A French takeover suitor has stepped up pressure on British banknote printer De La Rue by calling for a clearer picture of the production problems which shook the company last year.

Paris-based Oberthur, which revealed last month it had tabled an offer proposal for De La Rue worth £900 million, said the firm needed to provide full details of the issues which arose with a “principal customer”, understood to be the Reserve Bank of India.

Oberthur, which already has 570 staff in the UK, said its indicative offer, which was refused by De La Rue on the grounds that it undervalued the company, still stands and a deal would help restore the firm’s “damaged” reputation.

De La Rue’s share price has plummeted by more than a third in recent months following the production problems that caused its chief executive James Hussey to resign and cost the group £35 million to date. The impact on full-year accounts is still unknown.

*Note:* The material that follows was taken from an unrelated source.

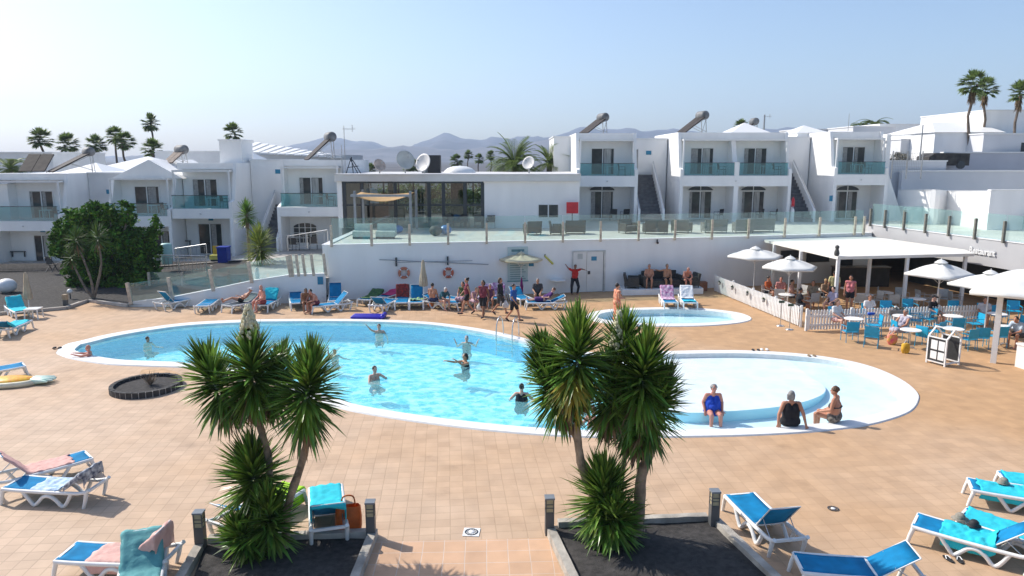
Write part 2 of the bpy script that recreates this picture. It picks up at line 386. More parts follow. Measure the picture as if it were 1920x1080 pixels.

Jean-Pierre Savare, president of Oberthur, said: “We believe there are crucial questions that need answering from De La Rue in relation to India and the status of De La Rue’s relationships with its existing customers, in the light of the continuing uncertainty surrounding the company and its future prospects.

“We are extremely serious in making our approach and we believe a combination of De La Rue and Oberthur would provide the catalyst for restoring De La Rue’s standing and reputation, and help De La Rue deliver the high quality production and service that customers demand.”

Oberthur claimed a recent tender for the supply of 16,000 tons of currency paper by the Reserve Bank of India had been awarded to four competitors of De La Rue. The company said: “Oberthur believes that De La Rue should inform the market if it was an unsuccessful participant in such key tender for the Reserve Bank of India or if it was not even invited to participate in that tender.”

It called on De La Rue to provide a full update to its shareholders as to its “realistic prospects of obtaining new business from this very important customer”. Oberthur also said De La Rue should reveal whether or not any major existing and potential customers have declined to invite the company to participate in recent tenders for either paper supply or printing contracts.

De La Rue, the world’s biggest banknote printer, said in its half-year results in November that volumes were set to drop 20% this year following the crisis, which suspended production and a shipment of the affected banknote for two months. De La Rue has claimed the production issues, which are believed to have taken place at a plant in Overton, Hampshire, were caused by some employees deliberately falsifying paper specification test certificates for some banknote customers.

Tim Cobbold took over from Mr Hussey as chief executive on January 1. De La Rue not only prints banknotes, but also supplies security documents such as passports, authentication labels and fiscal stamps, and provides cash and sorting equipment to central banks. Oberthur, which also produces debit and credit card technology as well as banknotes, said in the event of any offer being made and successfully concluded, it would maintain the production of all sterling banknotes in the UK.